Despite intensifying social unrest, the experts agreed that the crisis will not necessarily lead to an immediate political change.

Rodríguez argued that protests over blackouts and shortages "do not constitute, by themselves, a trigger capable of provoking regime change," due to the absence of an organized political alternative with social legitimacy.

Piñón, meanwhile, said that although signs of social exhaustion exist, the country currently lacks leadership capable of channeling a political transition or with enough authority to organize a possible post-crisis scenario.

According to press reports, the U.S. demands delivered directly by the CIA director focus on an ultimatum conditioned on deep and immediate structural changes.

Washington is demanding that the Cuban government carry out political reforms toward democratization, release all political prisoners and fully open the economy to the private sector.

"From the information that has emerged, the CIA director traveled to Cuba to deliver an ultimatum: either you move, or the United States will," the Institute for Cuban Studies' Arcos said.

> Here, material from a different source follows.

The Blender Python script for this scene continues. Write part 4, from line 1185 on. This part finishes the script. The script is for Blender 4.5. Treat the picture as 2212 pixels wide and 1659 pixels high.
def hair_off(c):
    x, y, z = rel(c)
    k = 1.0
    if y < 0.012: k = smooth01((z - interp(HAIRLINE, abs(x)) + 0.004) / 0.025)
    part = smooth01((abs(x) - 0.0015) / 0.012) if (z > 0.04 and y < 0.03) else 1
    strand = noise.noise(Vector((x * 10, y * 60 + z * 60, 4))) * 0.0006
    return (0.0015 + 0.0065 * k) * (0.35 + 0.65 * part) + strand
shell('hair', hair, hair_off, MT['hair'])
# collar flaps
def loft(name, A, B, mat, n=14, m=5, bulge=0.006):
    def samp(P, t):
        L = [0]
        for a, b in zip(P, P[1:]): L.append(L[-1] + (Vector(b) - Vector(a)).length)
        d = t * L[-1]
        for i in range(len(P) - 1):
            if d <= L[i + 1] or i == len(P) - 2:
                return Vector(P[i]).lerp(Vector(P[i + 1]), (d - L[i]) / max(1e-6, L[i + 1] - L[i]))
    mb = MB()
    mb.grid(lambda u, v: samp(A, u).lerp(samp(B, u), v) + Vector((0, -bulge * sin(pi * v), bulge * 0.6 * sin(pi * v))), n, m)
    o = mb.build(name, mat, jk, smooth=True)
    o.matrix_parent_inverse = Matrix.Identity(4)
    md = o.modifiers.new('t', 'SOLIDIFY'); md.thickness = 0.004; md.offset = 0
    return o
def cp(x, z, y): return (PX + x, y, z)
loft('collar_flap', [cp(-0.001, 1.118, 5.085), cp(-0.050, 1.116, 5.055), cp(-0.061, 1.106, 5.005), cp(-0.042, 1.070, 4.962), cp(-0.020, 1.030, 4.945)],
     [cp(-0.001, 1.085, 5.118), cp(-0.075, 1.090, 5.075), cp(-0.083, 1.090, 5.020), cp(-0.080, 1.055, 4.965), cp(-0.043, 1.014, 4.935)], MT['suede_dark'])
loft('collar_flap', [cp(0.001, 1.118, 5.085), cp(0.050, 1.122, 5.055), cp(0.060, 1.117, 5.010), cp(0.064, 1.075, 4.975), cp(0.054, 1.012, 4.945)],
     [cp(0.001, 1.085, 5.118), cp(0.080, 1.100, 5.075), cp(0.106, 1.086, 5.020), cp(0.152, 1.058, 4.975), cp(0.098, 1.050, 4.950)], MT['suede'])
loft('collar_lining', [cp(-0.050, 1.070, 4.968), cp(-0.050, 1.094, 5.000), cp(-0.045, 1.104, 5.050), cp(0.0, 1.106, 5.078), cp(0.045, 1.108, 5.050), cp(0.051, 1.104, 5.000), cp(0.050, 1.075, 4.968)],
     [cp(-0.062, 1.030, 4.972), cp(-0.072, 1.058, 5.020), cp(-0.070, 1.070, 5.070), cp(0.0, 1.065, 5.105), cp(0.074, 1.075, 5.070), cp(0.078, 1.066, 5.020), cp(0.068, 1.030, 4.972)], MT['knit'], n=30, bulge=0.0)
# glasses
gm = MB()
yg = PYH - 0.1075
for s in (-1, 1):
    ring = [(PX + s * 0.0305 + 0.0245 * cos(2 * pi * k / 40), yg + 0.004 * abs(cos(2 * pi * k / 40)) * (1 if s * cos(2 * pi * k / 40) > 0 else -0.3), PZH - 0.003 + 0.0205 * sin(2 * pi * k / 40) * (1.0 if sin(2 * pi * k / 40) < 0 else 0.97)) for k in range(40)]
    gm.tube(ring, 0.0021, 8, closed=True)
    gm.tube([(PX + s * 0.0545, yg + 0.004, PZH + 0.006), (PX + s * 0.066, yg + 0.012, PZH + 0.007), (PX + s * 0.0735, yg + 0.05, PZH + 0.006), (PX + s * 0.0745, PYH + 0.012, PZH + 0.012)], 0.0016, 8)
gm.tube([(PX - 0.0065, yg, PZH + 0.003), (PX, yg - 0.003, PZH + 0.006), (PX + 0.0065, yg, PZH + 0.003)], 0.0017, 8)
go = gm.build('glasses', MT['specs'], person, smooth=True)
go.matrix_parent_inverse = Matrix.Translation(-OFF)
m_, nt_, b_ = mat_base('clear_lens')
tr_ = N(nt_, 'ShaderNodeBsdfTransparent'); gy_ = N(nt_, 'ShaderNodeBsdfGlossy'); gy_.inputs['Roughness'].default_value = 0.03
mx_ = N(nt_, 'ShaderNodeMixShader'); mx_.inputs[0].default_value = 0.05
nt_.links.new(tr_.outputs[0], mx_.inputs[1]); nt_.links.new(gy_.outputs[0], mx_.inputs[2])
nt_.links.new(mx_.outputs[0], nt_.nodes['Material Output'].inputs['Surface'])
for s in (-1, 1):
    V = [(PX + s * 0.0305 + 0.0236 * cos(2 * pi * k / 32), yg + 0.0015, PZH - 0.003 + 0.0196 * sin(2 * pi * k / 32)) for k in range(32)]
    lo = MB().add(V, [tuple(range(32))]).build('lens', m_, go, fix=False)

The reaction of Miguel Díaz-Canel's government has reflected pragmatism forced by extreme economic suffocation and the collapse of basic services on the island.

Although Havana agreed to receive the CIA delegation to avoid a violent social outcome, it formally maintains its rhetoric defending national sovereignty, rejecting political conditions that threaten the socialist system.

Cuban officials used the meeting to present evidence that the island does not represent a threat to U.S. security, demanding in return its removal from the list of state sponsors of terrorism and an end to the naval blockade preventing fuel shipments from reaching the island.

Describing the country's daily deterioration, Cuban writer Leonardo Padura recently portrayed Cuba as a nation where old social protections have collapsed, while the political structure remains intact.

In an essay published on the website La Carta de las Ideas, Padura recalled that July 2021 protests represented an unprecedented social explosion on an island historically marked by strong surveillance and state control mechanisms.

The government response, he wrote, was a severe "order to fight" accompanied by exemplary judicial proceedings aimed not only at punishing, but also at discouraging future public expressions of dissent.

According to the writer, that precedent helps explain why, despite economic and social conditions now being even worse than in 2021, street demonstrations have been more limited than many outside Cuba expected.